Booty and the Biatch

4
Reviewer's Rating

I was a bit lost when I emerged onto the Wandsworrth Road and looked around for the Lost Theatre.  But there it was, next to Lambeth College, and glad I am that I found it.  The small auditorium was packed with an enthusiastic audience, many of whom were clearly loyal fans of Excess All Areas, a troupe who have been putting on a Christmas pantomime in this neck of the woods for the past thirteen years – mostly on a barge moored in the Thames, before being ‘rendered’ to their present land-locked location.

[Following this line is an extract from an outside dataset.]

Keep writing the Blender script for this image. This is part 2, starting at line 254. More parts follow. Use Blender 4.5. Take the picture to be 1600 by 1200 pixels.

Audience participation was very much the thing.  The actors were encouraging it, and the audience (including Sir Ian McKellen) were loving it.  The show is the brain-child of Paul L. Martin, and it is brainy as well as bawdy.  The script is very clever.  It crackles and fizzes with one-liners that come thick and fast, full of references to contemporary politics and culture.  It is also choc-a-block with outrageous puns and innuendo, not to say strong language.  This is not a family show, indeed children are not allowed.  But it is very much in the pantomimic tradition, including a dame played by Mr Martin himself, and invocations of the phrase “It’s behind you!”.  As for contemporary politics, Nigel Farage has now become so well-known that he is the (scarcely disguised) pantomime villain of the piece.

Little depends upon the plot in this show, which sends up a variety of traditional themes.  The cast, who are uniformly excellent, whizz the show along at a cracking pace, with numerous costume changes, song and dance routines and sing-alongs with the audience, some of whom get roped onto the stage (which is also traditional).  For me, the most impressive thing of all was the singing, climaxing with a polyphonic adaptation of a well-known carol that would have won the approval of Palestrina.

But you will have to be quick if you want to catch this show.  It is only running for four nights, ending on Wednesday 17th December.  You will not be disappointed if you make the effort to venture along the Wandsworth Road and lose your blues at the Lost Theatre.